The matriarch of a large family recalled how the Christmas dinner had to be served in several locations:  the adult table in the dining room, the breakfast room for the teenagers, the kitchen bar for the little tots, and the remainder eating at the kitchen table.  During the war years there were guests from many parts of the world.

One TOS writer who lived more than a century treasured a tiny cup-and-saucer set she had been given at a school Christmas program around 1915.  What made it special was her memory of getting there: her grandfather hitched his team of horses to a wagon, they all piled in and jostled their way to the country schoolhouse.

Others recall a family tradition of celebrating Christmas by traveling to the home of the children’s grandparents on Christmas Eve.  Only when all children were asleep did adults put up the cedar tree and other decorations. 

Can you imagine the magical feeling experienced by a child waking up on Christmas morning to find a beautiful tree that had appeared overnight, complete with gifts delivered by Santa Claus?

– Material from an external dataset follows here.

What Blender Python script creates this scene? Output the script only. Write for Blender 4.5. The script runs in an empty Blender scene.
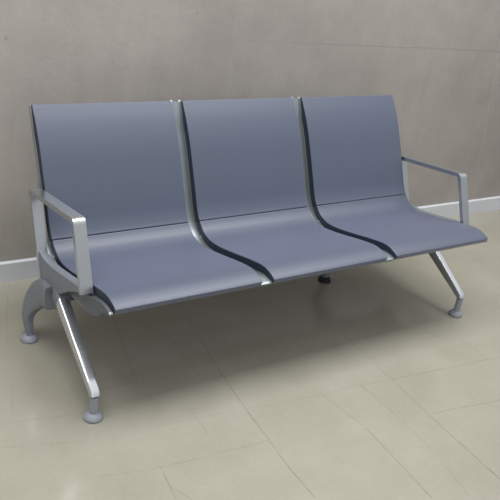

On the other hand, one gentleman remembers the unfortunate year when days of rain on muddy roads made the Christmas Eve journey very doubtful.  Then Papa came up with a brilliant solution.  He had a sled the horses could pull, and he placed the wagon box on top of it.  With warm lap-robes to shelter them from the cold, the little family set off through the woods.
Then Papa decided he wasn’t sure he had securely locked up the corncrib.  He was obliged to leave Mama and the children alone in the dark woods while he briskly walked back to make sure.  It should be no surprise that 80 years later his then five-year-old son could revisit his anxiety on that Christmas Eve long ago.

Around 1930 two little girls discovered something amazing a week before Christmas: new toys in the smokehouse.  A quick-thinking mom advised them that she felt sure Elves from the North Pole had stashed them there.  Moreover, this wise adult had heard that children who meddled in Santa’s business would receive nothing good on Christmas morning.  Mystery solved and lesson learned: stay away from that smokehouse.

Often a child was amazed to receive a gift that had been seen and coveted but seemed too expensive. Somehow a parent knew the child’s desire and managed to find a way to pay for it.  One TOS writer received a suede-fringed jacket for Christmas in 1946, and sixty years later she still remembered how much it cost.

Coming from a large family, I have memories of a very orderly system of taking turns opening gifts on Christmas morning.  But there always came a point when chaos ensued and almost inevitably some important tag or leaflet disappeared amid the wrapping paper.

At least one adult would lose patience as the trash had to be sorted a couple of times. Incidentally, these little episodes occurred after WWII, when wrapping paper was cheap and plentiful.

I’m sure you are already remembering your own little nuggets and gems of Christmas past.  The scenes we can revisit at will with the mind’s eye easily surpass all the digital photos and movies that will be made this holiday season.